● **Entries**:
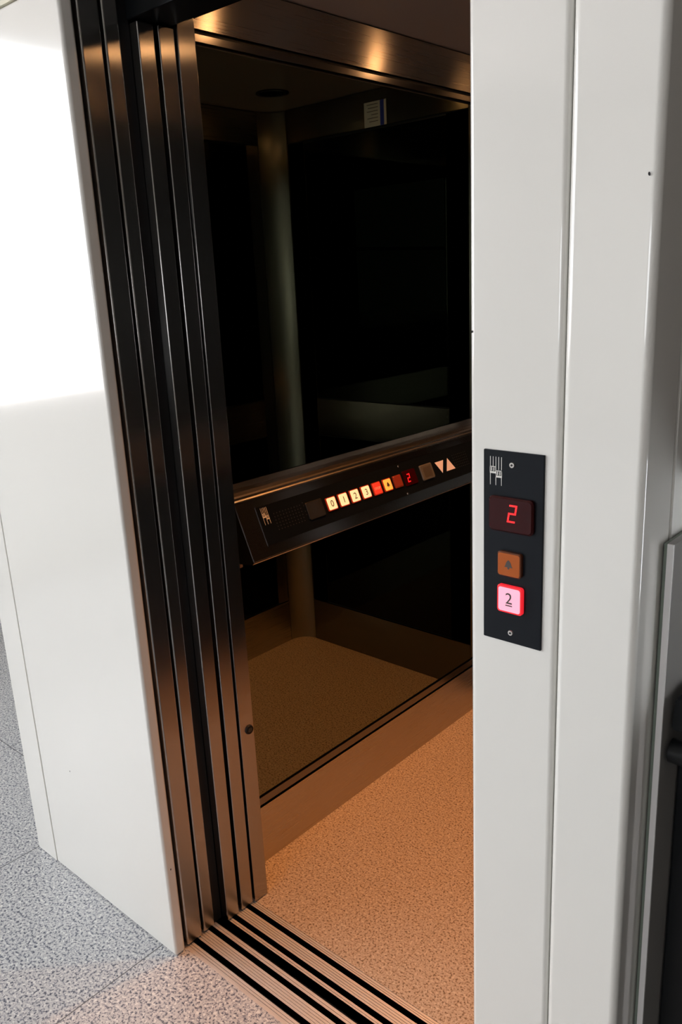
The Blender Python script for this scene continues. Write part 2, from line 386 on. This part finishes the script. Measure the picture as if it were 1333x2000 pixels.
# downlights
WARM = (1.0, .375, .105)
names = ['recessed cabin downlight on the mirror side near the doorway', 'recessed cabin downlight on the mirror side near the rear wall',
         'recessed cabin downlight on the far side near the doorway', 'unlit round downlight seen reflected in the cabin ceiling near the rear corner']
for i, (x, y) in enumerate(LP):
    lit = i != 3
    t = thing('downlight', (x, y, ZC), names[i], 'ceiling light', 'cabin ceiling downlights')
    bm = bm_new(); ring(bm, (x, y), .058, .045, ZC-.004, ZC+.0005); obj('trim_ring', bm, M_BLACK if not lit else M_STEEL_H, t, smooth=True)
    bm = bm_new(); ring(bm, (x, y), .0490, .0465, ZC+.001, ZC+.06); cyl(bm, (x, y, ZC+.06), (0, 0, 1), .049, .003); obj('can', bm, M_BLACK, t, smooth=True)
    bm = bm_new()
    if lit: cyl(bm, (x, y, ZC-.014), (0, 0, 1), .018, .064, 24, .022)
    else: cyl(bm, (x, y, ZC+.035), (0, 0, 1), .022, .02, 24, .012)
    obj('bulb', bm, M_LAMP if lit else M_OFFLAMP, t, smooth=True)
    if lit:
        d = bpy.data.lights.new('downlight_beam', 'SPOT'); d.energy = 44; d.color = WARM; d.spot_size = math.radians(84); d.spot_blend = .9
        d.shadow_soft_size = .022
        lo = bpy.data.objects.new('downlight_beam', d); COL.objects.link(lo); lo.parent = t; lo.location = (0, 0, -.028)

# ---------------------------------------------------------------- keyhole on the post
t = thing('key_switch', (.0178, .2755, .501), 'small round black key switch on the steel post beside the cabin floor', 'lock')
bm = bm_new(); cyl(bm, (.0175, .2745, .501), (1, 0, 0), .0125, .004, 32, .011); obj('barrel', bm, M_RUBBER, t, smooth=True)
bm = bm_new(); cyl(bm, (.0214, .2745, .501), (1, 0, 0), .006, .0012, 24); abox(bm, .0222, .0232, .2735, .2755, .496, .506); obj('key_slot', bm, mat('dark_lock_metal', (.08, .09, .1), .3, 1.), t)

# ---------------------------------------------------------------- control console on the left wall
TX, TZ, BX, BZ = -.069, 1.0485, -.011, .909
CY0, CY1 = .36, YR-RC-.01
con = thing('control_console', (-.045, (CY0+CY1)/2, .9), 'slanted steel elevator control console with lit floor buttons, along the smoked mirror', 'control panel')
def section(bm, pts, y0, y1): return prism(bm, [(x, y0, z) for x, z in pts], (0, y1-y0, 0))
bm = bm_new()
section(bm, [(XL-.002, 1.0485), (TX, 1.0485), (BX, BZ), (BX-.004, BZ-.006), (XL-.002, .893)], CY0, CY1)
bmesh.ops.bevel(bm, geom=[e for e in bm.edges if abs((e.verts[0].co-e.verts[1].co).y) > .5 or (max(v.co.y for v in e.verts) < CY0+.001 and abs(e.verts[0].co.z-e.verts[1].co.z) > .1)], offset=.0018, segments=2, affect='EDGES')
obj('housing', bm, M_STEEL_B, con, smooth=True)
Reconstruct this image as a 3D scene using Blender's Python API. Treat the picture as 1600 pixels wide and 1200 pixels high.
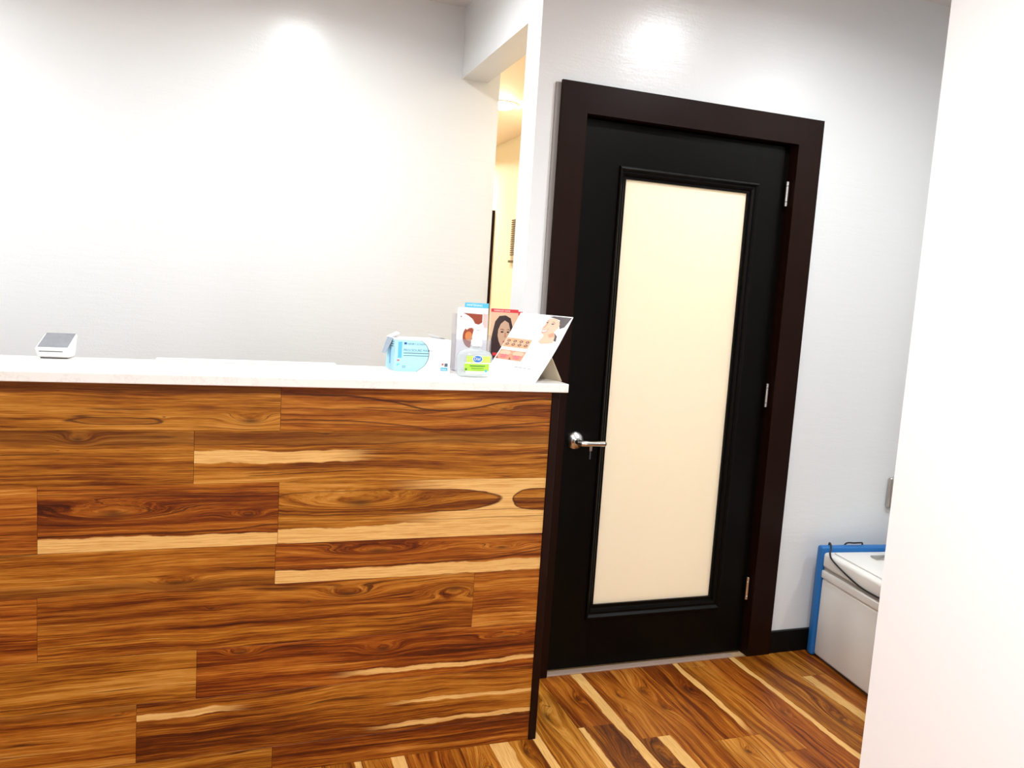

● **Task brief**:
Pictures are to be left out; the records above must be repeated word for word.

● **Answer to the task**:
The Blender Python script for this scene continues. Write part 2, from line 386 on. This part finishes the script. Measure the picture as if it were 1333x2000 pixels.
# downlights
WARM = (1.0, .375, .105)
names = ['recessed cabin downlight on the mirror side near the doorway', 'recessed cabin downlight on the mirror side near the rear wall',
         'recessed cabin downlight on the far side near the doorway', 'unlit round downlight seen reflected in the cabin ceiling near the rear corner']
for i, (x, y) in enumerate(LP):
    lit = i != 3
    t = thing('downlight', (x, y, ZC), names[i], 'ceiling light', 'cabin ceiling downlights')
    bm = bm_new(); ring(bm, (x, y), .058, .045, ZC-.004, ZC+.0005); obj('trim_ring', bm, M_BLACK if not lit else M_STEEL_H, t, smooth=True)
    bm = bm_new(); ring(bm, (x, y), .0490, .0465, ZC+.001, ZC+.06); cyl(bm, (x, y, ZC+.06), (0, 0, 1), .049, .003); obj('can', bm, M_BLACK, t, smooth=True)
    bm = bm_new()
    if lit: cyl(bm, (x, y, ZC-.014), (0, 0, 1), .018, .064, 24, .022)
    else: cyl(bm, (x, y, ZC+.035), (0, 0, 1), .022, .02, 24, .012)
    obj('bulb', bm, M_LAMP if lit else M_OFFLAMP, t, smooth=True)
    if lit:
        d = bpy.data.lights.new('downlight_beam', 'SPOT'); d.energy = 44; d.color = WARM; d.spot_size = math.radians(84); d.spot_blend = .9
        d.shadow_soft_size = .022
        lo = bpy.data.objects.new('downlight_beam', d); COL.objects.link(lo); lo.parent = t; lo.location = (0, 0, -.028)

# ---------------------------------------------------------------- keyhole on the post
t = thing('key_switch', (.0178, .2755, .501), 'small round black key switch on the steel post beside the cabin floor', 'lock')
bm = bm_new(); cyl(bm, (.0175, .2745, .501), (1, 0, 0), .0125, .004, 32, .011); obj('barrel', bm, M_RUBBER, t, smooth=True)
bm = bm_new(); cyl(bm, (.0214, .2745, .501), (1, 0, 0), .006, .0012, 24); abox(bm, .0222, .0232, .2735, .2755, .496, .506); obj('key_slot', bm, mat('dark_lock_metal', (.08, .09, .1), .3, 1.), t)

# ---------------------------------------------------------------- control console on the left wall
TX, TZ, BX, BZ = -.069, 1.0485, -.011, .909
CY0, CY1 = .36, YR-RC-.01
con = thing('control_console', (-.045, (CY0+CY1)/2, .9), 'slanted steel elevator control console with lit floor buttons, along the smoked mirror', 'control panel')
def section(bm, pts, y0, y1): return prism(bm, [(x, y0, z) for x, z in pts], (0, y1-y0, 0))
bm = bm_new()
section(bm, [(XL-.002, 1.0485), (TX, 1.0485), (BX, BZ), (BX-.004, BZ-.006), (XL-.002, .893)], CY0, CY1)
bmesh.ops.bevel(bm, geom=[e for e in bm.edges if abs((e.verts[0].co-e.verts[1].co).y) > .5 or (max(v.co.y for v in e.verts) < CY0+.001 and abs(e.verts[0].co.z-e.verts[1].co.z) > .1)], offset=.0018, segments=2, affect='EDGES')
obj('housing', bm, M_STEEL_B, con, smooth=True)
Reconstruct this image as a 3D scene using Blender's Python API. Treat the picture as 1600 pixels wide and 1200 pixels high.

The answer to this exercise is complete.